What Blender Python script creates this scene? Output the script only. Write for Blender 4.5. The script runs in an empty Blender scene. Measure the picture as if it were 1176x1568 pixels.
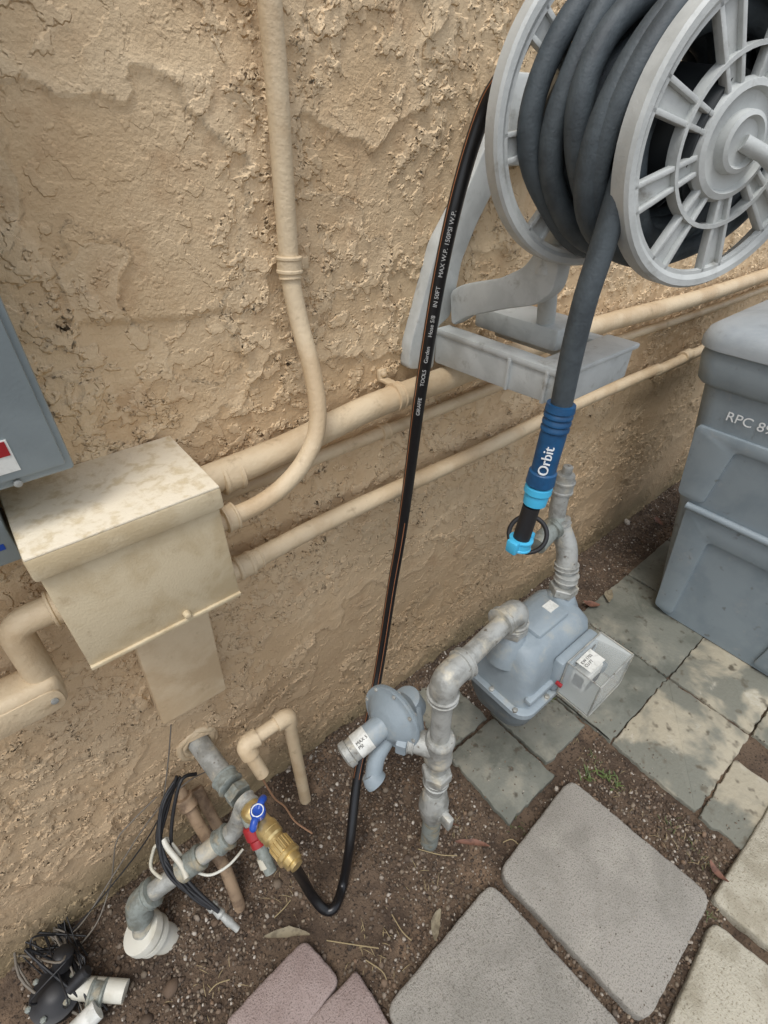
import bpy, bmesh, math, random
import numpy as np
from mathutils import Vector, Matrix, noise
random.seed(7); np.random.seed(7)
scene=bpy.context.scene
# ---------------------------------------------------------------- survey frame
# wall = plane y=0 (outside is -y), x runs along the wall, z up. Camera 0.70 m off the wall, 1.45 m up.
CAM=Vector((0,-0.70,1.45)); F=765.0
Xc=Vector((1170,-579,F)).normalized()
Zc=-Vector((-8,996,F)).normalized()
Zc=(Zc-Xc*Zc.dot(Xc)).normalized()
Yc=Zc.cross(Xc).normalized()
def ray(u,v):
    r=Vector((u-588,v-784,F)); return Vector((r.dot(Xc),r.dot(Yc),r.dot(Zc)))
def W(u,v,off=0.0):   # measured point at a distance off from the wall
    r=ray(u,v); return CAM+r*((0.70-off)/r.y)
def G(u,v,z=0.0):     # measured point at height z
    r=ray(u,v); return CAM+r*((z-1.45)/r.z)
def XP(u,v,x):
    r=ray(u,v); return CAM+r*(x/r.x)
right=Vector((Xc.x,Yc.x,Zc.x)); down=Vector((Xc.y,Yc.y,Zc.y)); fwd=Vector((Xc.z,Yc.z,Zc.z))
cd=bpy.data.cameras.new("camera"); co=bpy.data.objects.new("camera",cd); scene.collection.objects.link(co)
m=Matrix.Identity(4)
for i in range(3):
    m[i][0]=right[i]; m[i][1]=-down[i]; m[i][2]=-fwd[i]; m[i][3]=CAM[i]
co.matrix_world=m
cd.sensor_fit='VERTICAL'; cd.sensor_height=24; cd.sensor_width=18; cd.lens=24*F/1568; cd.clip_start=.01; cd.clip_end=1000
scene.camera=co
scene.view_settings.view_transform='Standard'; scene.view_settings.look='None'; scene.view_settings.exposure=0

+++

REQUIREMENT
The listing above must be printed again exactly, minus its pictures.

WORKED ANSWER
What Blender Python script creates this scene? Output the script only. Write for Blender 4.5. The script runs in an empty Blender scene. Measure the picture as if it were 1176x1568 pixels.
import bpy, bmesh, math, random
import numpy as np
from mathutils import Vector, Matrix, noise
random.seed(7); np.random.seed(7)
scene=bpy.context.scene
# ---------------------------------------------------------------- survey frame
# wall = plane y=0 (outside is -y), x runs along the wall, z up. Camera 0.70 m off the wall, 1.45 m up.
CAM=Vector((0,-0.70,1.45)); F=765.0
Xc=Vector((1170,-579,F)).normalized()
Zc=-Vector((-8,996,F)).normalized()
Zc=(Zc-Xc*Zc.dot(Xc)).normalized()
Yc=Zc.cross(Xc).normalized()
def ray(u,v):
    r=Vector((u-588,v-784,F)); return Vector((r.dot(Xc),r.dot(Yc),r.dot(Zc)))
def W(u,v,off=0.0):   # measured point at a distance off from the wall
    r=ray(u,v); return CAM+r*((0.70-off)/r.y)
def G(u,v,z=0.0):     # measured point at height z
    r=ray(u,v); return CAM+r*((z-1.45)/r.z)
def XP(u,v,x):
    r=ray(u,v); return CAM+r*(x/r.x)
right=Vector((Xc.x,Yc.x,Zc.x)); down=Vector((Xc.y,Yc.y,Zc.y)); fwd=Vector((Xc.z,Yc.z,Zc.z))
cd=bpy.data.cameras.new("camera"); co=bpy.data.objects.new("camera",cd); scene.collection.objects.link(co)
m=Matrix.Identity(4)
for i in range(3):
    m[i][0]=right[i]; m[i][1]=-down[i]; m[i][2]=-fwd[i]; m[i][3]=CAM[i]
co.matrix_world=m
cd.sensor_fit='VERTICAL'; cd.sensor_height=24; cd.sensor_width=18; cd.lens=24*F/1568; cd.clip_start=.01; cd.clip_end=1000
scene.camera=co
scene.view_settings.view_transform='Standard'; scene.view_settings.look='None'; scene.view_settings.exposure=0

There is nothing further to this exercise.